How does our inherent risk taking behaviour influence how we take risk in business to pursue high growth
Risk taking behaviour in pursuit of high growth is a topic well explored by entrepreneurs in all industries.
Research has shown that 55% of business start-ups fail within 5 years and a staggering 71% fail after 10 years. Lets go even further down the line. Recently, UK’s high streets have seen a litany of failed businesses. A few high profile examples include Comet, Jessops, Blockbuster and Barrats. Failure doesnt stop there. Global Giants are not immune to failure. Lehman Brothers is the best example.
Why?
According to a Harvard Business Review study:
- Its human nature to over estimate their ability to influence events (that are determined by chance)
- Be overconfident about the accuracy of our forecasts and risk assessment
- Be far too narrow in our assessment of the range of outcomes possible.
We also have what they call a Human Bias: We anchor our estimates on readily available information. We extrapolate the past to a highly uncertain future.
Our Confirmation Bias drives us to favour information that supports our position (typically success) and supress information contradicting them (typically failures).
Now at an organisational level, collectively, individual human biases forms an organisational bias which inhibits members of the organisation from openly discussing risk and failure.
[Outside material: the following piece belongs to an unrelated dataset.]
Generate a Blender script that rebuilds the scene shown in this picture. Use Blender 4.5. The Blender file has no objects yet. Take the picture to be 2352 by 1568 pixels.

Groupthink is prevalent especially where the leader(s) is overbearing and/or over confident.
This was confirmed by the Association of Certified Chartered Accountants in a survey of their members, which found the following causes of strategic organisational failures:
- Underestimate risk (68%)
- Overestimate ability to predict and control risks (59%)
- Decisions are biased by personal interest (41%)
- Over estimate rewards (23%)
(bear in mind that respndents could choose more than one category).
This is interesting and goes to the heart of the notion that risk management is all about human behaviour. Looking at recent case studies, Fred Goodwin overestimated the risk of acquiring ABN Amro. Dick Fuld of Lehmans, underestimated the risks prevelant in the mortgage securities market. Both Fred and Dick were overbearing, over confident and enshrined a Groupthink culture, as no one could apparently challenge either.
This research certainly goes some way to explaining the crisis and why some executives still don’t take risk management as seriously as strategy and revenue growth, unless of course the regulators tell them to do so.
If high growth SMEs could embed this awareness into every aspect of this business, and challenge themselves when making decisions, I believe we will see an improvement in the number of businesses actually surviving after 5 and 10 years. These businesses would be building resiience in their business, developing the ability to bounce back even stronger when adversity strike, rather than breaking even when just a mild wind blows.
Indeed, one can argue that an organisation’s approach to how they deal with adversity and uncertainty, will eventually prepare them to embrace more risk in return for greater and faster profits. The question is though, do high growth SMEs take risk management seriously? Do they do it as part of day-to-day business (unconsciously) or do they actually have a systematci framework for identifying, assessing, controlling and monitoring risks?